Alberta Premier Jason Kenney present for money discussions in sham leadership campaign: witnesses
CBC
On a summer night in 2017, a wide-ranging cast of Alberta political operatives was sitting around Jeff Callaway's dining room table in northwest Calgary, eating Indian food, while the booze poured freely.
It was there they hatched the final plan for Callaway, a past president of the Wildrose Party, to enter the United Conservative Party leadership race in what would colloquially become known as the kamikaze campaign.
It had one purpose: to benefit Jason Kenney's leadership bid by damaging that of his biggest political rival, former Wildrose leader Brian Jean. Callaway was ready to be the kamikaze candidate.
According to the accounts of two people who were there, Kenney personally set key conditions of that plan and was, at a minimum, present during discussions about funding it.
Some of the individuals since fined by the Office of the Election Commissioner (OEC) after an investigation are challenging their fines by judicial review. CBC News pored over tens of thousands of pages of documents that have been filed in the Court of Queen's Bench as part of those cases.
Never-before published transcripts of interviews conducted by investigators with the OEC shed light on the events of the summer of 2017. None of the allegations within them have been tested in court.
After successfully uniting the now defunct Progressive Conservative Party and the Wildrose Party into the United Conservative Party, Kenney was running to lead the merged parties in the leadership contest in October.
A longtime MP and cabinet minister in Stephen Harper's federal government, he ran his leadership campaign from a blue pickup truck, criss-crossing Alberta, promising an end to the provincial carbon tax and a revitalized economy.
There was little light between the policy direction of the Kenney campaign and that of his closest political rival Brian Jean. But the race was fractious and sometimes personal. The winner of the UCP leadership race had a better than fair chance of becoming the next premier of Alberta.
At the table at Callaway's house that night were political communications consultant Cameron Davies and Hardyal "Happy" Mann, widely known as a political power broker in South Asian communities, who would later become co-operating witnesses with the investigation of the Office of the Election Commissioner, key to piecing together the whole scheme.

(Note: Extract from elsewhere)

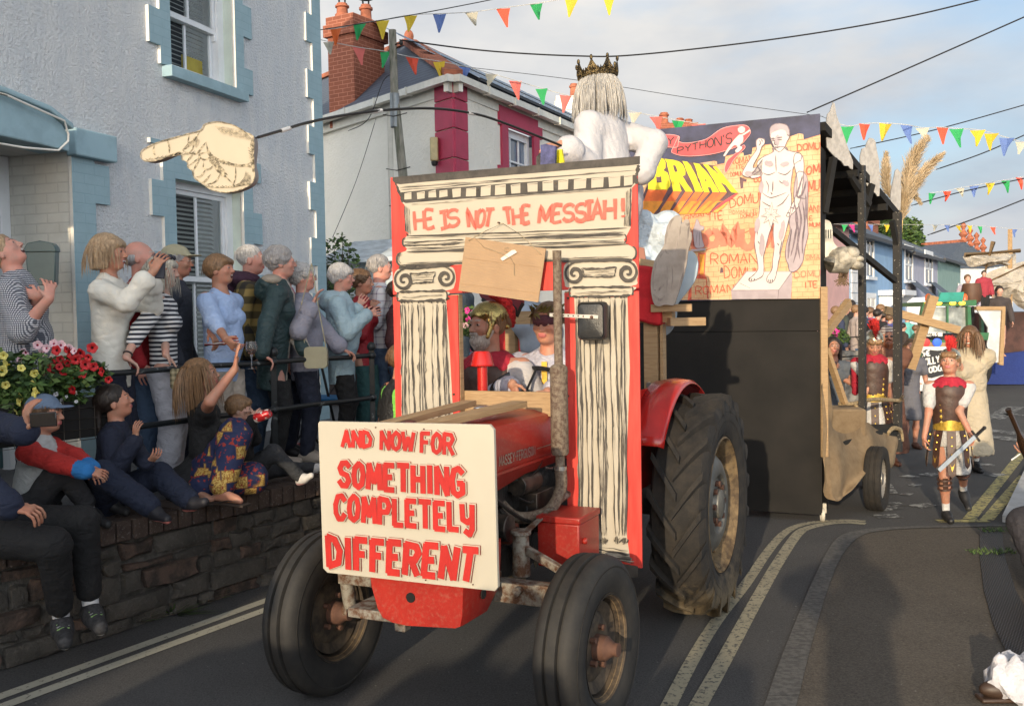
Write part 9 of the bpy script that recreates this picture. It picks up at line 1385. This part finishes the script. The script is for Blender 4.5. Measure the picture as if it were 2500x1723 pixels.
c_=P(2036,815,17.2);petunias('magenta_petunias','magenta petunias on the far railing behind the grey dressed woman',tuple(c_),(.25,.15,.18),[(x,yy,'m',2.2)for x,yy in((2030,812),(2038,808),(2046,812),(2042,818),(2034,818))],6,17.2)
pp=P(958,74,15.0);pb_=P(985,440,15.0);mb=MB();mb.tube([(0,0,pp.z),(.01,0,pp.z-.9),(pb_.x-pp.x,0,pb_.z),(pb_.x-pp.x+.04,0,0)],[.055,.06,.07,.08],14);n=NT('weathered pole',.9);v=n.vec(scale=(8,8,1));n.base(n.ramp(n.noise(v,3,5),.35,(.10,.11,.075),.65,(.30,.28,.24)));n.bump(n.noise(v,12,4),.6,.01)
tp_=empty('telegraph_pole',(pp.x,15.0,0),0,'weathered wooden telegraph pole in front of the burgundy cornered house','pole');mb.build('pole',n.m,tp_);mb=MB();mb.tube([(.04,-.02,pp.z-.22),(.12,-.04,pp.z-.20),(.14,-.04,pp.z-.24)],.012,6);mb.ell((.13,-.04,pp.z-.2),(.03,.03,.04));[mb.tube([(-.16+k_*.03,-.06,z+.03),(.0+k_*.03,-.07,z),(.2+k_*.03,-.06,z+.05)],.008,5)for k_,z in((1,3.9),(2,3.35),(0,4.7))];mb.build('step_irons',M_eng,tp_);mb=MB();mb.lathe([(.072,4.55),(.072,5.05)],(.012,0,0));mb.build('zinc_sleeve',mat('zinc sleeve',(.22,.24,.25),.5,.5),tp_)
wires=[([(975,98),(1180,124),(1400,137),(1560,134),(1900,95),(2200,45),(2450,-15)],15,.012,'thick black cable sweeping from the pole top across the sky'),([(1970,275),(2170,188),(2510,38)],13,.010,'black cable climbing steeply above the canopy'),([(2076,363),(2280,318),(2510,254)],16,.009,'cable crossing behind the tallest plume'),([(2286,414),(2400,374),(2510,326)],18,.011,'cable right of the pampas plumes'),([(2225,502),(2350,468),(2510,434)],20,.012,'cable running along the green and red bunting'),([(2265,574),(2390,530),(2510,483)],24,.016,'lowest cable over the far roofs'),([(780,74),(980,42),(1200,0),(1280,-20)],15.5,.008,'thin cable beside the upper bunting string'),([(1100,160),(1400,195),(1700,242),(2010,285)],17,.005,'faint cable passing behind the crowned head'),([(918,290),(870,440),(812,580)],15.4,.005,'thin stay wire slanting down from the pole'),([(850,320),(900,290),(935,200),(960,180)],15.8,.007,'looped service wire between chimney house and pole')]
for pts,y,r_,lb in wires:c=bez([P(a,b,y)for a,b in pts],8);o0=c[0].copy();mb=MB();mb.tube([p-o0 for p in c],r_,5);tag(mb.build('cable',mat('cable black',(.02,.02,.022),.5,var=0),loc=o0),lb,'cable','overhead cables')
FC={k_:mat('bunting '+k_,c,.8,var=.05)for k_,c in dict(o=(.62,.12,.02),g=(.02,.30,.09),y=(.58,.42,.03),b=(.10,.17,.42),w=(.44,.42,.34),r=(.66,.08,.04),p=(.62,.14,.12),m=(.5,.03,.2)).items()}
rows=[('upper bunting string crossing left of the chimneys to the top edge',15.7,[(760,74)],1.0,[(820,70,'o'),(878,58,'g'),(934,49,'y'),(1002,37,'y'),(1073,34,'b'),(1151,30,'w'),(1228,20,'r'),(1309,9,'g'),(1395,-4,'y'),(1486,-10,'y')],[(1560,-16)]),('long bunting string passing behind the crowned head and painted board',16.0,[(760,92)],1.0,[(802,102,'w'),(876,116,'p'),(941,126,'g'),(1006,140,'r'),(1072,150,'y'),(1136,163,'b'),(1200,180,'w'),(1258,197,'p'),(1322,216,'g'),(1381,232,'p'),(1460,252,'y'),(1550,274,'w'),(1601,284,'p'),(1656,294,'g'),(1706,302,'p')],[(1760,308)]),('bunting string right of the canopy above the plumes',15.0,[(2005,284)],.95,[(2067,308,'g'),(2111,302,'r'),(2162,301,'y'),(2213,305,'b'),(2252,312,'w'),(2301,311,'r'),(2335,314,'g'),(2387,317,'y'),(2421,325,'y'),(2458,336,'b'),(2493,346,'w')],[(2540,352)]),('short bunting string sloping up to the right edge',20.0,[(2262,474)],.85,[(2276,471,'g'),(2312,466,'r'),(2343,459,'w'),(2378,453,'b'),(2417,446,'y'),(2454,440,'g'),(2488,433,'r')],[(2530,426)]),('lowest bunting string across the coloured cottages',22.0,[(2030,547)],.6,[(2062,548,'g'),(2079,548,'m'),(2125,548,'b'),(2165,548,'y'),(2283,549,'w'),(2312,549,'b'),(2340,550,'y'),(2367,550,'y'),(2392,552,'g'),(2424,554,'r'),(2477,559,'b')],[(2530,562)])]
for lb,y,st,sc,fl,en in rows:
 o0=P(*st[0],y);rt=empty('bunting',o0,0,lb,'bunting','strings of bunting');rd=random.Random(int(y*10));pts=[P(a,b,y)-o0 for a,b in st+[(f_[0],f_[1])for f_ in fl]+en];mb=MB();mb.tube(bez(pts,4),.005*sc*1.2,4);mb.build('string',mat('bunting cord',(.5,.5,.48),.8),rt)
 for px,py,k_ in fl:
  c=P(px,py,y)-o0;w_,h_=.105*sc*rd.uniform(.9,1.1),.28*sc*rd.uniform(.9,1.1)*(1 if k_!='w' else .75);a=rd.uniform(-.5,.5);sw_=rd.uniform(-.06,.08);dx,dy=math.cos(a),math.sin(a);cu=rd.uniform(-.05,.05);q=[Vector((c.x-dx*w_,c.y-dy*w_,c.z)),Vector((c.x,c.y,c.z-.012)),Vector((c.x+dx*w_,c.y+dy*w_,c.z-.01)),Vector((c.x-dx*w_*.5+sw_*.4,c.y+cu,c.z-h_*.5)),Vector((c.x+sw_*.4,c.y-cu,c.z-h_*.5)),Vector((c.x+dx*w_*.5+sw_*.4,c.y+cu,c.z-h_*.5)),Vector((c.x+sw_-.012,c.y,c.z-h_)),Vector((c.x+sw_+.012,c.y,c.z-h_))]
  mb=MB();mb.add(q,[(0,3,4,1),(1,4,5,2),(3,6,7,4),(4,7,5)]);mb.build('flag',FC[k_],rt)
FY=20.5
def fb(mb,pts,y,th,m=0):q=[P(a,b,y)for a,b in pts];o=q[0];mb.prism([(p.x-FO.x,p.z)for p in q],(0,y-FO.y,0),(1,0,0),(0,0,1),-th,m=m)
FO=P(2330,900,FY);FO=Vector((FO.x,FY,0));ft=empty('green_tractor',FO,0,'green cab tractor with amber roof lamps coming up the street','tractor');M_grn=mat('tractor green',(.03,.13,.05),.4);M_teal=mat('teal hatch',(.02,.24,.19),.5)
for nm,m,lst in(('cab_roof',M_grn,[([(2254,738),(2384,732),(2384,746),(2254,748)],FY,1.4)]),('roof_hatch',M_teal,[([(2297,714),(2354,713),(2350,737),(2290,738)],FY-.1,.05)]),('cab_pillar',M_grn,[([(2252,748),(2258,748),(2245,835),(2236,835)],FY,.1)]),('cab_pillar',M_grn,[([(2362,748),(2370,748),(2374,835),(2364,835)],FY,.1)]),('cab_pillar',M_grn,[([(2312,748),(2316,748),(2316,812),(2312,812)],FY,.05)]),('cab_pillar',M_grn,[([(2395,750),(2401,750),(2404,835),(2396,835)],FY+.8,.1)]),('cab_sill',M_grn,[([(2236,830),(2374,830),(2374,840),(2236,840)],FY,.1)]),('mudguard',M_grn,[([(2385,812),(2415,812),(2412,830),(2390,830)],FY,.4)]),('cab_body',M_eng,[([(2240,815),(2404,815),(2404,945),(2240,945)],FY+.3,1.2)]),('bumper_plank',M_timb2,[([(2232,836),(2312,836),(2312,848),(2232,848)],FY-.1,.1)])):
 mb=MB();[fb(mb,*a)for a in lst];mb.build(nm,m,ft,smooth=False)
mb=MB();fb(mb,[(2256,750),(2365,750),(2368,812),(2246,814)],FY+.12,.01);mb.build('windscreen',mat('pale sky windscreen',(.30,.34,.34),.15,var=.5,vs=1.5,col2=(.5,.54,.52)),ft,smooth=False)
for i,(px,py)in enumerate(((2266,740),(2292,740),(2326,740),(2349,740))):c=P(px,py,FY-.05)-FO;mb=MB();mb.ell(c,(.07,.04,.045));mb.build('roof_lamp',mat('amber lamp lit',(.9,.4,.02),.4,emit=(1,.5,.05),es=3),ft)
for i,px in enumerate((2266,2355)):c=P(px,728,FY+.1)-FO;mb=MB();mb.lathe([(.06,-.05),(.06,.05),(.03,.09),(0,.1)],c);mb.build('beacon',mat('beacon orange',(.5,.10,.02),.3),ft)
for px,m in((2237,mat('clear lamp',(.5,.5,.48),.2)),(2261,mat('red lamp',(.6,.05,.05),.3)),(2289,mat('blue lamp',(.03,.10,.7),.3,emit=(.05,.15,1),es=.7))):c=P(px,836,FY-.2)-FO;mb=MB();mb.lathe([(.05,.08),(.085,.05),(.085,0),(.0,-.01)],c,(0,1,0));mb.build('front_lamp',m,ft)
mb=MB();fb(mb,[(2246,811),(2301,811),(2301,821),(2246,821)],FY-.06,.02);pl_o=mb.build('name_plate',mat('plate white',(.65,.64,.58),.5),ft,smooth=False)
def ftext(parent,t,quad,y,w_,m):
 pt=Paint(y0=y-FO.y-.004,step=.0004);f=lambda a,b:((lambda p:(p.x-FO.x,p.z))(P(a,b,y)))
 for st in letters(t,[f(*p)for p in quad],gap=.35):pt.stroke(st,w_,0)
 pt.build('lettering',[m],parent)
M_ltb=mat('letter black',(.02,.02,.02),.6,var=0);M_ltw=mat('letter white',(.65,.65,.63),.6,var=0)
ftext(pl_o,'R MILLS',[(2254,820),(2290,820),(2290,813),(2254,813)],FY-.06,.014,M_ltb)
mb=MB();fb(mb,[(2227,846),(2330,846),(2330,950),(2235,955)],FY-.5,.05,0);fb(mb,[(2240,868),(2262,853),(2290,856),(2330,852),(2330,905),(2300,915),(2275,922),(2250,915)],FY-.56,.03,1);bd=mb.build('jolly_board',[mat('white board',(.6,.6,.6),.6),mat('board black',(.02,.02,.022),.6)],ft,smooth=False)
ftext(bd,'THE',[(2248,872),(2271,867),(2269,855),(2246,862)],FY-.56,.03,M_ltw);ftext(bd,'JOLLY',[(2252,892),(2294,884),(2292,868),(2250,877)],FY-.56,.03,M_ltw);ftext(bd,'BODGERS',[(2258,912),(2330,898),(2330,884),(2256,899)],FY-.56,.03,M_ltw)
for x_ in(2248,2392):c=P(x_,925,FY)-FO;mb=MB();mb.lathe([(.2,-.16),(.42,-.2),(.52,-.12),(.52,.12),(.42,.2),(.2,.16)],(c.x,.3,.52),(1,0,0),28);mb.build('tyre',M_tyre,ft)
FY2=21.8;sf=empty('ship_float',FO,0,'ship shaped parade float with ragged grey canvas sails behind the green tractor','float');n=NT('ragged canvas',.95);v=n.vec();n.base(n.ramp(n.noise(v,2,5),.3,(.34,.31,.27),.7,(.48,.44,.38)));n.bump(n.noise(v,3,5),1,.15);M_can2=n.m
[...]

Their interviews with investigators describe a group of loyal political operatives intent on getting Kenney elected as leader of the United Conservative Party, willing to push the boundaries of electoral norms to do it.
CBC News provided Duane Bratt, a political scientist with Mount Royal University who has closely followed developments of the kamikaze campaign story, with copies of two key interviews.
"This is the first real sort of stuff that we've got connecting Jason Kenney himself to what was going on with Callaway," he said.
Kenney has denied any personal knowledge of the kamikaze campaign or its funding.